Find the lines of data that contain the string "scene", then list them.

········

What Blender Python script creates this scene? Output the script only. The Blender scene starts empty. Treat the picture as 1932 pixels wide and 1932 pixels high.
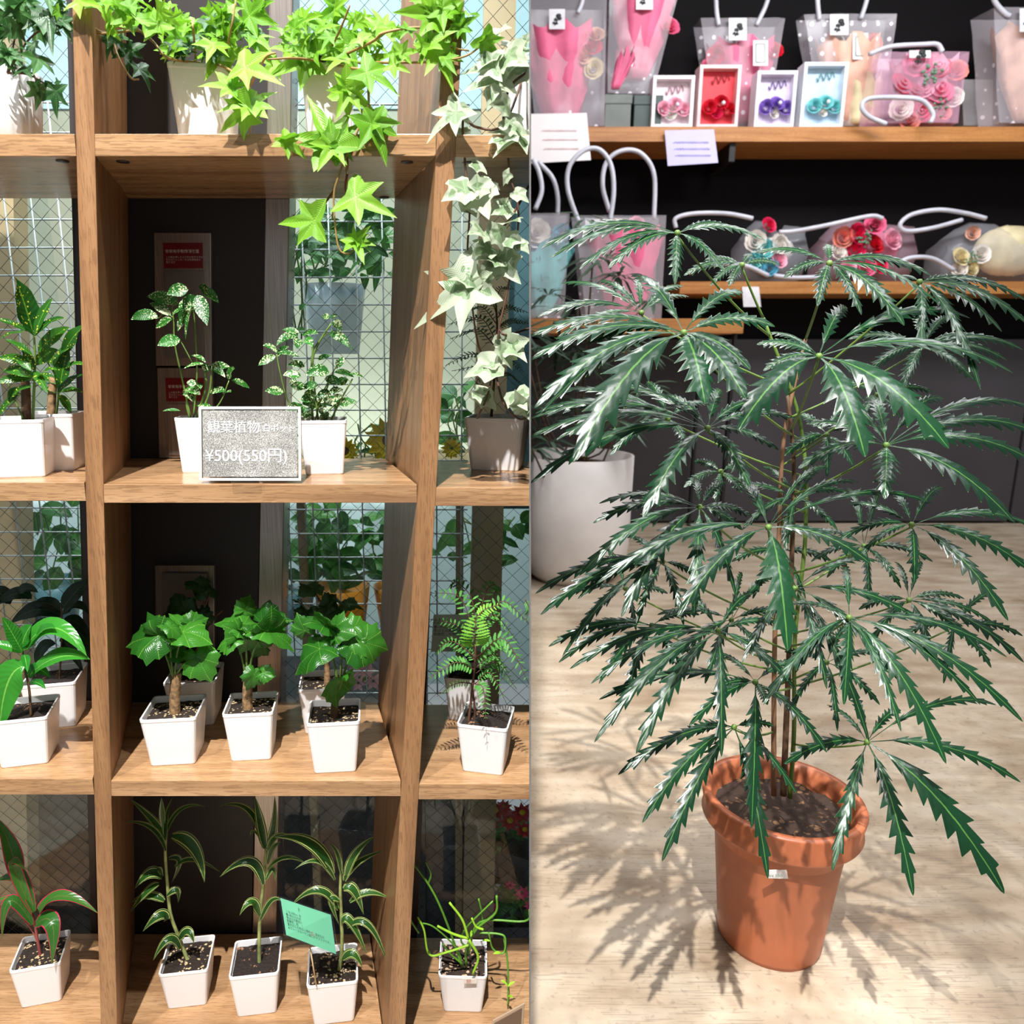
import bpy, bmesh, math, random
from mathutils import Vector, Matrix, noise
R = random.Random(7)
SC = bpy.context.scene
COL = SC.collection
PI = math.pi
# ------------------------------------------------------------------ camera
F, CX, CY, PITCH, H = 1400.0, 850.0, 966.0, math.radians(12), 1.35
cp, sp = math.cos(PITCH), math.sin(PITCH)
FW, UP, RT = Vector((0, cp, -sp)), Vector((0, sp, cp)), Vector((1, 0, 0))
CAM = Vector((0, 0, H))
cam = bpy.data.cameras.new('camera'); co = bpy.data.objects.new('camera', cam); COL.objects.link(co)
co.location = CAM; co.rotation_euler = (PI/2 - PITCH, 0, 0)
cam.sensor_width = 36; cam.lens = 36*F/1932; cam.shift_x = (966-CX)/1932
cam.clip_start = .02; cam.clip_end = 60
cam.dof.use_dof = True; cam.dof.focus_distance = 1.33; cam.dof.aperture_fstop = 26.09/4.6
SC.camera = co
# ------------------------------------------------------------------ world, lamps, exposure
SC.view_settings.view_transform = 'Standard'; SC.view_settings.look = 'None'
SC.view_settings.gamma = 1; SC.view_settings.exposure = 0.0; SC.view_settings.use_curve_mapping = False
w = bpy.data.worlds.new('world'); SC.world = w; w.use_nodes = True
w.node_tree.nodes['Background'].inputs[0].default_value = (.90, .95, 1, 1)
w.node_tree.nodes['Background'].inputs[1].default_value = .32
def lamp(name, kind, loc, to, energy, color=(1, 1, 1), **k):
    l = bpy.data.lights.new(name, kind); o = bpy.data.objects.new(name, l); COL.objects.link(o)
    o.location = loc; o.rotation_euler = (Vector(to)-Vector(loc)).to_track_quat('-Z', 'Y').to_euler()
    l.energy = energy; l.color = color
    for a, b in k.items(): setattr(l, a, b)
    return o
lamp('spot_light', 'SPOT', (-.22, -.95, 5.0), (-.42, 1.2, 1.0), 1750, (1, .985, .965), spot_size=math.radians(36), spot_blend=.35, shadow_soft_size=.03)
lamp('spot_light', 'SPOT', (-1.5, -1.0, 4.8), (-.35, 1.2, 1.0), 520, (1, .985, .965), spot_size=math.radians(38), spot_blend=.4, shadow_soft_size=.03)
lamp('outside_fill', 'AREA', (-.5, 1.6, 2.7), (-.5, 2.6, .5), 58, (.88, .97, 1), size=1.6, shape='RECTANGLE', size_y=.5)  # added fill lamp, brightens the space behind the glass
lamp('track_light', 'SPOT', (.55, .25, 4.0), (.62, 1.5, .4), 138, (1, .985, .96), spot_size=math.radians(70), spot_blend=.5, shadow_soft_size=.03)
lamp('track_light', 'SPOT', (.75, 2.6, 4.1), (.75, 1.5, .3), 105, (1, .985, .96), spot_size=math.radians(80), spot_blend=.5, shadow_soft_size=.03)
lamp('shop_light', 'AREA', (2.6, 3.6, 4.3), (2.6, 4.6, 1.0), 150, (.97, .97, 1), size=3.4, shape='RECTANGLE', size_y=.6)
lamp('shop_light', 'AREA', (2.2, .6, 4.0), (1.2, 1.9, .6), 45, (.97, .98, 1), size=.9, shape='RECTANGLE', size_y=.4)
# ------------------------------------------------------------------ pixel helpers
def ray(px, py): return RT*((px-CX)/F) + UP*(-(py-CY)/F) + FW
def P(px, py, Y):
    d = ray(px, py); return CAM + d*(Y/d.y)
def PZ(px, py, Z):
    d = ray(px, py); return CAM + d*((Z-H)/d.z)
def dep(p): return (p-CAM).dot(FW)
# ------------------------------------------------------------------ materials
def S(r, g, b):
    f = lambda c: ((c/255)/12.92 if c/255 <= .04045 else (((c/255)+.055)/1.055)**2.4)
    return (f(r), f(g), f(b), 1)
MATS = {}
def newmat(n):
    m = bpy.data.materials.new(n); m.use_nodes = True; nt = m.node_tree
    return m, nt, nt.nodes['Principled BSDF'], nt.nodes['Material Output']
def node(nt, t, **k):
    x = nt.nodes.new(t)
    for a, b in k.items():
        if a.startswith('i_'): x.inputs[int(a[2:])].default_value = b
        else: setattr(x, a, b)
    return x
def math_(nt, op, a, b=None, c=None):
    x = nt.nodes.new('ShaderNodeMath'); x.operation = op
    for i, v in enumerate((a, b, c)):
        if v is None: continue
        if hasattr(v, 'links'): nt.links.new(v, x.inputs[i])
        else: x.inputs[i].default_value = v
    return x.outputs[0]
def mixc(nt, fac, a, b):
    x = nt.nodes.new('ShaderNodeMix'); x.data_type = 'RGBA'
    for i, v in ((0, fac), (6, a), (7, b)):
        if hasattr(v, 'links'): nt.links.new(v, x.inputs[i])
        else: x.inputs[i].default_value = v
    return x.outputs[2]
def tex(nt, kind, scale, coord='Object', mp=(1, 1, 1), rot=(0, 0, 0), **k):
    tc = node(nt, 'ShaderNodeTexCoord'); m = node(nt, 'ShaderNodeMapping')
    m.inputs['Scale'].default_value = mp; m.inputs['Rotation'].default_value = rot
    nt.links.new(tc.outputs[coord], m.inputs[0])
    t = nt.nodes.new('ShaderNodeTex'+kind); t.inputs['Scale'].default_value = scale
    for a, b in k.items():
        if a in ('feature', 'noise_dimensions'): setattr(t, a, b)
        else: t.inputs[a].default_value = b
    nt.links.new(m.outputs[0], t.inputs['Vector']); return t
def ramp(nt, src, stops):
    r = nt.nodes.new('ShaderNodeValToRGB'); e = r.color_ramp.elements
    while len(e) < len(stops): e.new(.5)
    for i, (p, c) in enumerate(stops): e[i].position = p; e[i].color = c
    nt.links.new(src, r.inputs[0]); return r.outputs[0]
def bump(nt, bs, src, st, d=.002):
    b = nt.nodes.new('ShaderNodeBump'); b.inputs['Strength'].default_value = st; b.inputs['Distance'].default_value = d
    nt.links.new(src, b.inputs['Height']); nt.links.new(b.outputs[0], bs.inputs['Normal'])
def plain(n, c, rough=.5, metal=0, var=.06, scale=8, spec=.5, bst=0):
    if n in MATS: return MATS[n]
    m, nt, bs, out = newmat(n)
    t = tex(nt, 'Noise', scale, Detail=4.0)
    d = tuple(x*(1-var*3) for x in c[:3])+(1,); l = tuple(min(1, x*(1+var)) for x in c[:3])+(1,)
    nt.links.new(ramp(nt, t.outputs[0], [(.3, d), (.62, l)]), bs.inputs['Base Color'])
    bs.inputs['Roughness'].default_value = rough; bs.inputs['Metallic'].default_value = metal
    bs.inputs['Specular IOR Level'].default_value = spec
    if bst: bump(nt, bs, t.outputs[0], bst)
    MATS[n] = m; return m
def wood(n, axis, dark, mid, light, rough=.42):
    m, nt, bs, out = newmat(n)
    lo, hi = 2.5, 38.0
    mp = [hi]*3; mp[axis] = lo
    a = tex(nt, 'Noise', 1.0, mp=tuple(mp), Detail=5.0, Distortion=.6)
    mp2 = [520.0]*3; mp2[axis] = 34.0
    b = tex(nt, 'Noise', 1.0, mp=tuple(mp2), Detail=2.0)
    c1 = ramp(nt, a.outputs[0], [(.2, dark), (.5, mid), (.8, light)])
    pore = math_(nt, 'GREATER_THAN', b.outputs[0], .56)
    c2 = mixc(nt, math_(nt, 'MULTIPLY', pore, .5), c1, dark)
    nt.links.new(c2, bs.inputs['Base Color']); bs.inputs['Roughness'].default_value = rough
    bump(nt, bs, b.outputs[0], .25, .001)
    MATS[n] = m; return m
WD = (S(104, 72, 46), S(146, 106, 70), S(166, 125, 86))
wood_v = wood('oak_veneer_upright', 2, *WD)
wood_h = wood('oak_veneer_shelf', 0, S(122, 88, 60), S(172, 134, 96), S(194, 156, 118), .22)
wood_d = wood('oak_veneer_side', 2, S(70, 47, 34), S(104, 74, 54), S(122, 90, 68))
wood_s = wood('shop_shelf_wood', 0, S(150, 92, 44), S(186, 126, 68), S(204, 146, 86))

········

**Result of the task:**
What Blender Python script creates this scene? Output the script only. The Blender scene starts empty. Treat the picture as 1932 pixels wide and 1932 pixels high.
SC = bpy.context.scene